## [INSTRUCTIONS FOR THE TASK]
Answer with a single number, the count of lines holding the word "picture".
-- BEGIN RECORDS FOR THIS TASK --
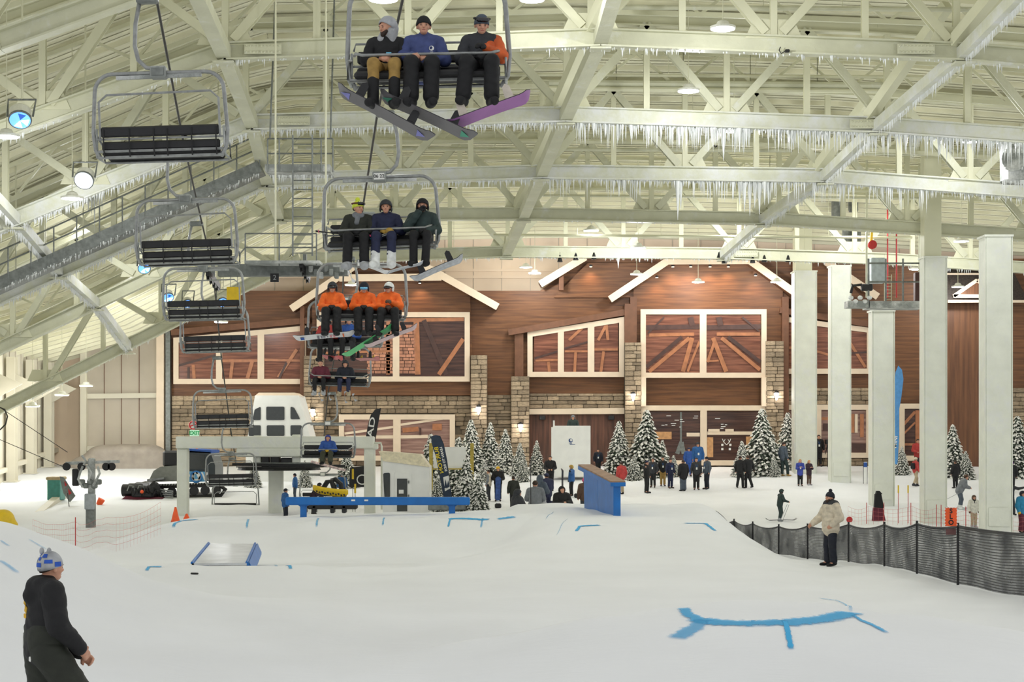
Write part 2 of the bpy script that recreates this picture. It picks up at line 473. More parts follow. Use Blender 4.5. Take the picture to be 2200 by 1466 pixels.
# ------------------------------------------------------------------ snow surface
_bd = [2, 8, 20, 30, 36, 40, 47, 55, 65, 72, 78, 84, 90, 96, 120]
_bh = [2.7, 2.78, 2.95, 3.05, 3.16, 3.30, 3.65, 3.95, 4.0, 3.92, 3.56, 3.2, 2.55, 2.08, 2.0]
def sst(t):
    t = np.clip(t, 0, 1); return t * t * (3 - 2 * t)
def base_z(d):
    d = np.asarray(d, float)
    return -(np.interp(d - 1.5, _bd, _bh) + np.interp(d, _bd, _bh) + np.interp(d + 1.5, _bd, _bh)) / 3
def ground(X, D):
    """height of the snow (world z) at X across and D into the hall"""
    X = np.asarray(X, float); D = np.asarray(D, float)
    b = base_z(D); z = b.copy() if hasattr(b, 'copy') else b
    # left-hand snow bank in the foreground
    crest = np.interp(X, [-16, -10, -7.9, -6.9, -5.8, -5.0, -3.8, -2.4, 0], [-1.0, -1.2, -1.47, -1.86, -2.42, -2.64, -2.82, -2.93, -3.1])
    rise = sst((D - 12) / 14) * (1 - sst((D - 26.3) / 4.5))
    z = np.maximum(z, b + np.maximum(crest - b, 0) * rise)
    # small jump on the left with its box behind
    wx = sst((X + 8.9) / 1.2) * (1 - sst((X + 4.5) / 1.3))
    pf = np.where(D < 35, sst((D - 31.2) / 3.8), 1 - sst((D - 35.2) / 3.0))
    z = np.maximum(z, b + (0.27) * wx * pf)
    # long bank across the back of the basin
    top = np.interp(X, [-10.4, 0.4, 3], [-2.86, -2.62, -2.6])
    wx = sst((X + 13.2) / 3.0) * (1 - sst((X - 1.5) / 3.5))
    pf = np.where(D < 50, np.clip((D - 43.5) / 6.5, 0, 1) ** 1.25, 1 - sst((D - 54.2) / 3.5))
    z = np.maximum(z, b + (top - b) * wx * pf)
    # big take-off in the middle, plateau behind
    pl = np.interp(D, [30, 46, 56], [-2.63, -2.63, -2.50])
    XL = np.interp(D, [30, 44, 46, 50, 56], [0.6, 1.6, 1.7, 1.0, 0.3]); XR = np.interp(D, [30, 46, 56], [4.6, 5.55, 6.2])
    wl_ = np.interp(D, [30, 46, 52, 58], [6, 3.6, 2.4, 2.0])
    wx = sst((X - XL + wl_) / wl_) * (1 - sst((X - XR) / 2.3))
    pf = np.where(D < 46, np.clip((D - 28) / 18.0, 0, 1) ** 1.7, 1 - sst((D - 56) / 4.0))
    z = np.maximum(z, b + (pl - b) * wx * pf)
    # roller with the painted lip in the right foreground
    ex = np.sqrt(((X - 3.4) / 1.12) ** 2 + ((D - 22.4) / 1.12) ** 2)
    ex = np.maximum(ex - 1, 0) * 1.12
    ln = np.where(D < 22.4, 4.6, 2.6)
    z = np.maximum(z, b + (-2.43 - b) * (1 - sst(ex / ln)))
    z = z + 0.018 * np.sin(X * 1.9 + D * 0.7) * np.sin(D * 1.1 - X * 0.6) + 0.012 * np.sin(X * 4.3 - D * 2.1)
    return z + EYE
def gz(X, D): return float(ground(X, D))
def hit(px, py, d0=12.0, d1=96.0, n=2600):
    """where the sight line through a picture point first meets the snow"""
    ds = np.linspace(d0, d1, n); X = (px - 1100) / F * ds; Z = EYE + (HZ - py) / F * ds
    below = np.nonzero(Z <= ground(X, ds))[0]
    d = float(ds[below[0]]) if len(below) else d1
    return Vector(((px - 1100) / F * d, d, gz((px - 1100) / F * d, d)))

xs = np.concatenate([np.arange(-34, -14, 0.8), np.arange(-14, 12, 0.2), np.arange(12, 40.1, 0.8)])
ds = np.concatenate([np.arange(3, 60, 0.2), np.arange(60, 97.6, 0.5)])
GX, GD = np.meshgrid(xs, ds, indexing='ij'); GZ = ground(GX, GD)
vs = np.stack([GX, GD, GZ], -1).reshape(-1, 3); nx_, nd_ = len(xs), len(ds)
ii, jj = np.meshgrid(np.arange(nx_ - 1), np.arange(nd_ - 1), indexing='ij')
q = np.stack([ii * nd_ + jj, (ii + 1) * nd_ + jj, (ii + 1) * nd_ + jj + 1, ii * nd_ + jj + 1], -1).reshape(-1, 4)
floor = struct(np_mesh('floor', vs, q, M_snow), 'groomed white snow with jumps and banks')

def dye(pts, width, strength=0.9, sub=14, wd=1.3):
    """a sprayed line draped on the snow through picture points (px,py)"""
    W = [hit(*p) if len(p) == 2 else Vector((p[0], p[1], 0)) for p in pts]
    path = []
    for i in range(len(W) - 1):
        for k in range(sub): path.append(W[i].lerp(W[i + 1], k / sub))
    path.append(W[-1])
    m = len(path); V = []; Fc = []; U = []
    NW = 5
    for i, p in enumerate(path):
        t = path[min(i + 1, m - 1)] - path[max(i - 1, 0)]; t.z = 0; t.normalize(); sd = Vector((-t.y, t.x, 0))
        w = width * (0.42 * abs(t.y) + wd * abs(t.x)) * (0.97 + 0.06 * math.sin(i * 1.7))
        st = strength * min(1, 0.25 + i / 3, 0.25 + (m - 1 - i) / 3)
        for k in range(NW):
            v = k / (NW - 1); qx = p + sd * (v - 0.5) * w
            V.append((qx.x, qx.y, gz(qx.x, qx.y) + 0.012)); U.append((st, v))
    for i in range(m - 1):
        for k in range(NW - 1):
            a = i * NW + k; Fc.append((a, a + NW, a + NW + 1, a + 1))
    o = raw((0, 0, 0), 'dye_line', V, Fc, M_dye, True)
    uv = o.data.uv_layers.new(name='UVMap')
    for l in o.data.loops: uv.data[l.index].uv = U[l.vertex_index]
    o.parent = floor
    o['label'] = 'blue dye sprayed on the snow'
    return o
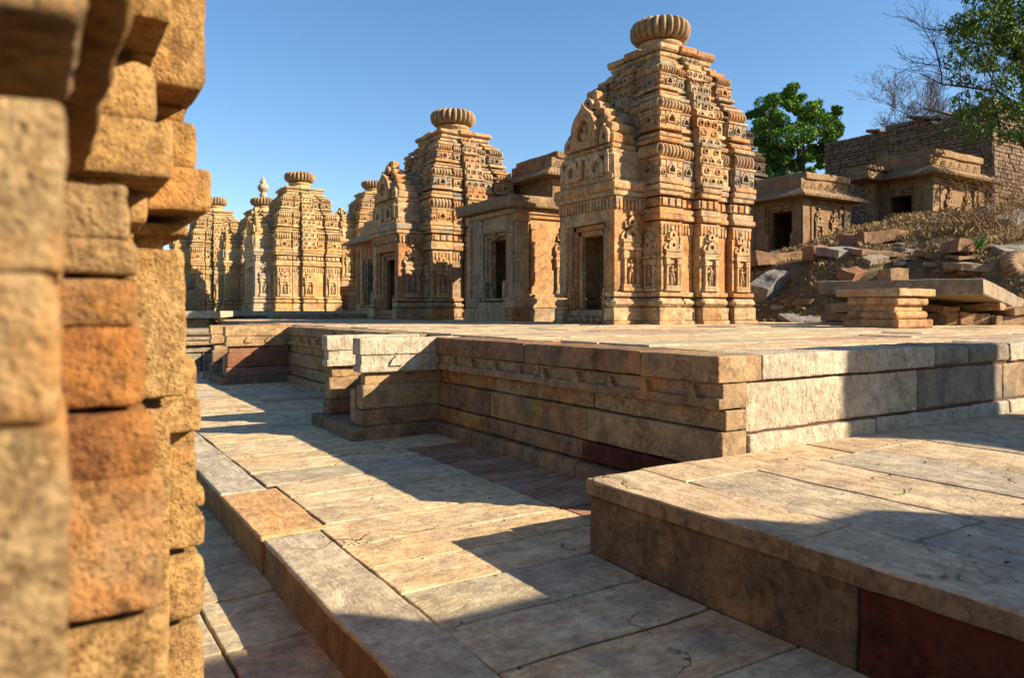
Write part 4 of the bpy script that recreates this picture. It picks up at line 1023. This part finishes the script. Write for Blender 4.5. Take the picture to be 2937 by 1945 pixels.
for i, (cx, by, wp, hp, t, lab) in enumerate((
  (1800, 1440, 240, 100, .25, 'rough block under the middle of the tilted roof slab'), (2065, 1440, 290, 85, .3, 'rough pale brown block under the right end of the tilted roof slab'),
  (1620, 1435, 170, 90, .2, 'shaded block directly right of the moulded pedestal'), (2150, 1355, 230, 55, .25, 'thin slab wedged on top of the right prop stone'),
  (1580, 1350, 200, 60, .15, 'shaded slab stacked right of the pedestal'), (850, 1410, 160, 60, .15, 'brown block peeking out left of the pedestal foot'), (880, 1340, 160, 75, .3, 'rounded brown block stacked left of the pedestal'),
  (1960, 1340, 220, 60, .2, 'dark slab deep under the tilted roof slab'))):
    sx, sy = p5(cx, by); q = on_z(sx, 400 + 1440 / 2.7037, ZP); d = (q - EYE).dot(FW)
    z = max(ZP, 1.0 - (sy - HY) / FPX * d); m = d / 2110 / 2.7037
    rock('prop_stone', lab, 'fallen stone', (q.x, q.y, z), (wp * m, .5, hp * m), (0, 0, -.5 + .1 * i), t, M_ROCK, 970 + i, 0, .03, 'stones under the tilted roof slab')
# ribbed disc fallen at the right edge
mb = MB(996); prof = [(.1, -.14)] + [(.16 + .2 * max(0, math.cos(a)) ** .6, .15 * math.sin(a)) for a in [-1.5 + .25 * i for i in range(13)]] + [(.1, .14)]
mb.lathe([(r * .85, z * .9) for r, z in prof], 120, 20, .16, .3)
p, d = hit(*p5(2165, 1060)); o = mb.build('fallen_ribbed_disc', M_ROCK); o.location = (p.x + .18, p.y - .02, p.z + .16); o.rotation_euler = (R(65), R(10), R(-25))
tag(o, 'fallen ribbed stone disc lying on its side at the right edge', 'carved stone')

# ------------------------------------------------------------------ plants
def leaf_cloud(mb, centers, n, size, asp=1.0, droop=.3):
    r = mb.r; V = []; F = []; T_ = []
    for i in range(n):
        c, rad = centers[r.randrange(len(centers))]
        while True:
            q = Vector((r.uniform(-1, 1), r.uniform(-1, 1), r.uniform(-1, 1)))
            if .15 < q.length < 1: break
        q = q * (q.length ** -.45)
        if q.length > 1.25: q *= 1.25 / q.length
        p = Vector(c) + Vector((q.x * rad, q.y * rad, q.z * rad * .8))
        a = Vector((r.uniform(-1, 1), r.uniform(-1, 1), r.uniform(-1, .5) - droop)).normalized()
        b = a.cross(Vector((r.uniform(-1, 1), r.uniform(-1, 1), r.uniform(-1, 1)))).normalized()
        s_ = size * r.uniform(.6, 1.3); o = len(V)
        V += [p, p + a * s_ * .5 + b * s_ * .34 / asp, p + a * s_, p + a * s_ * .5 - b * s_ * .34 / asp]
        F.append([o, o + 1, o + 2, o + 3]); T_.append(r.random())
    k = len(mb.v); mb.v.extend(V); mb.f.extend([[i + k for i in f] for f in F]); mb.t.extend(T_); mb.sm.extend([False] * len(F))
def branch(mb, p, d, L, rad, depth, ends, r, spread=.6, n=3, sides=5, upb=.15, minr=.004):
    pts = [p]; q = Vector(p); dd = Vector(d).normalized(); k = 4; dirs = []
    for i in range(k):
        dd = (dd + Vector((r.uniform(-1, 1), r.uniform(-1, 1), r.uniform(-1, 1))) * .22 + Vector((0, 0, upb * .3))).normalized()
        q = q + dd * L / k; pts.append(q.copy()); dirs.append(dd.copy())
    mb.tube(pts, [max(minr, rad * (1 - .45 * i / k)) for i in range(k + 1)], sides, r.random(), False)
    if depth == 0: ends.append(q); return
    for i in range(n):
        j = r.randrange(1, k + 1) if i else k
        nd_ = (dirs[j - 1] + Vector((r.uniform(-1, 1), r.uniform(-1, 1), r.uniform(-.7, 1))) * spread + Vector((0, 0, upb))).normalized()
        branch(mb, pts[j], nd_, L * r.uniform(.6, .85), rad * .58, depth - 1, ends, r, spread, n, max(3, sides - 1), upb, minr)

# round leafy tree behind the shrines
d = 38; tc = at_d(2280, 385, d); base = Vector((tc.x, tc.y, hill(tc.x, tc.y)))
tr = empty('leafy_tree', base); tag(tr, 'rounded dark green broad leaved tree behind the hillside shrines', 'tree')
mb = MB(801); ends = []; rr = random.Random(8)
hh = tc.z - base.z - 1.9
mb.tube([(0, 0, -.3), (.1, 0, hh * .5), (0, .05, hh)], [.28, .24, .2], 8, .4)
for i in range(6):
    a = i * 1.05; branch(mb, Vector((0, 0, hh)), Vector((math.cos(a) * .9, math.sin(a) * .9, .8)), 1.5, .11, 2, ends, rr, .6, 3, 5, .1, .012)
mb.build('trunk', M_BARK, tr)
mb = MB(802); cs = []
O = Vector((0, 0, tc.z - base.z))
pxm = 1.24 * d / 2110
crown = [(1840, 300, 78), (1790, 260, 50), (1760, 275, 34), (1830, 232, 38), (1870, 265, 46), (1905, 262, 30), (1925, 290, 26), (1905, 320, 34), (1770, 320, 44), (1755, 345, 30), (1800, 350, 44), (1860, 345, 36), (1785, 378, 30), (1915, 345, 22), (1815, 215, 20), (1935, 255, 14), (1775, 398, 26), (1815, 392, 34), (1860, 385, 30), (1900, 370, 22), (1750, 375, 22)]
for (x, y, rad) in crown:
    for q in range(11):
        u = Vector((rr.uniform(-1, 1), rr.uniform(-1, 1), rr.uniform(-1, 1)))
        if u.length > 1: u.normalize()
        c0 = RT * ((x - 1840) * pxm) + Vector((0, 0, -(y - 310) * pxm)) + O + FW * rr.uniform(-1, 1) * rad * pxm
        cs.append((c0 + u * rad * pxm * .75, rad * pxm * rr.uniform(.20, .42)))
leaf_cloud(mb, cs, 100000, .125, 1.2)
mb.build('crown', M_LEAF, tr)

# airy narrow-leaved tree at the right edge
d = 19.5; tb = at_d(3010, 500, d); tb.z = hill(tb.x, tb.y)
tr = empty('airy_tree', tb); tag(tr, 'airy narrow leaved tree overhanging the rubble wall at the right edge', 'tree')
mb = MB(811); ends = []; rr = random.Random(21)
def rel(sx, sy, dd=d): return at_d(sx, sy, dd) - tb
mb.tube([(0, 0, -.3), rel(3000, 520), rel(2960, 420), rel(2950, 250), rel(2900, 60), rel(2880, -120)], [.16, .14, .13, .11, .08, .05], 7, .3)
mb.tube([rel(2975, 470), rel(2920, 395), rel(2870, 385), rel(2862, 340), rel(2850, 290)], [.07, .05, .045, .035, .02], 6, .3)
mb.tube([rel(2955, 330), rel(2860, 260), rel(2780, 250), rel(2700, 240), rel(2640, 210)], [.06, .04, .03, .02, .01], 6, .3)
mb.tube([rel(2940, 200), rel(2860, 130), rel(2790, 120), rel(2730, 80), rel(2690, 70)], [.05, .035, .025, .015, .008], 6, .3)
for (sx, sy) in ((2860, 260), (2780, 250), (2700, 240), (2860, 130), (2790, 120), (2735, 85), (2920, 130), (2895, 40), (2850, 300), (2920, 395), (2890, -20), (2945, 240), (2820, 255), (2830, 125), (2760, 245), (2905, 70)):
    branch(mb, rel(sx, sy, d + rr.uniform(-.3, .3)), RT * rr.uniform(-1.0, .2) + Vector((0, 0, rr.uniform(-.1, 1.0))) + FW * rr.uniform(-.5, .5), .95, .02, 3, ends, rr, .7, 3, 4, .05, .0045)
mb.build('trunk', M_BARK, tr)
mb = MB(812); cs = []
for e in ends:
    s_ = CX + FPX * (e + tb - EYE).dot(RT) / (e + tb - EYE).dot(FW)
    if s_ > 2755 + rr.uniform(-60, 60): cs.append((e, .20))
for q in range(520):
    sx = 2937 + 130 - abs(rr.gauss(0, 1)) * 195; sy = rr.uniform(-60, 400)
    if sx < 2740: continue
    cs.append((rel(sx, sy, d + rr.uniform(-1.1, 1.1)), .17))
leaf_cloud(mb, cs, 22000, .13, 2.0, .5)
mb.build('crown', M_LEAF2, tr)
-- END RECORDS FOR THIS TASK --
## [IN RESPONSE]
4